In a recently published decision, the Second District Court of Appeal in Desolina Di Lauro v. City of Burbank, held that a plaintiff could not maintain a class action under the California Public Records Act (CPRA). The plaintiff, who had allegedly requested past utility bills through a city website and did not receive a response, filed a CPRA lawsuit against the City on her behalf and similarly situated class members. Key points from the decision:

1. CPRA does not permit class claims.
The Court of Appeal confirmed the CPRA does not allow class actions, even with sufficient allegations for an individual CPRA claim.

2. Judicial relief under CPRA is limited to individual who made the records request.
The CPRA restricts judicial relief only to the individual or entity that are named on the submitted records request, and only if the agency improperly withholds records. (Gov. Code § 7923.000.) This confirms that only individuals or entities named in a records request may pursue CPRA claims, provided they can show the agency failed to adequately respond.

3. No CPRA Relief for Unnamed Parties.
The Court held extending CPRA relief to non-named parties does not enhance public access, as the law is meant to determine whether a specific requestor is entitled to records.
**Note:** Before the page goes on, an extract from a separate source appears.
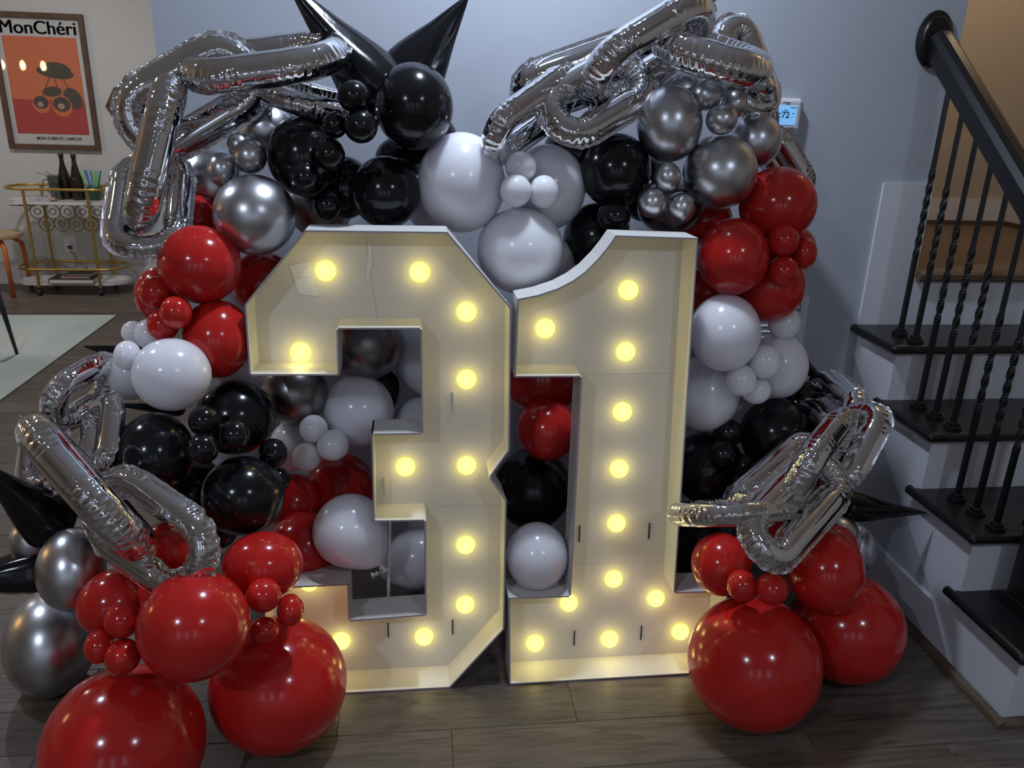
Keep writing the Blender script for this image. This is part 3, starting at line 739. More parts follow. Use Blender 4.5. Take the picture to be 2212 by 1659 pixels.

Lessons Learned: This ruling highlights the importance of best practices for both citizens and agencies under the CPRA, especially when it comes to requests submitted through websites. Agency websites should make it clear how citizens can make CPRA requests, and agencies need to systematically monitor websites for any requests to ensure timely responses. Individuals and entities should take care to identify themselves in CPRA requests so that they can maintain the right to enforce the CPRA in court as needed. This is especially important as many agencies permit individuals to submit anonymous requests online—often to protect privacy—but such anonymity can preclude the requester from having standing to seek judicial relief.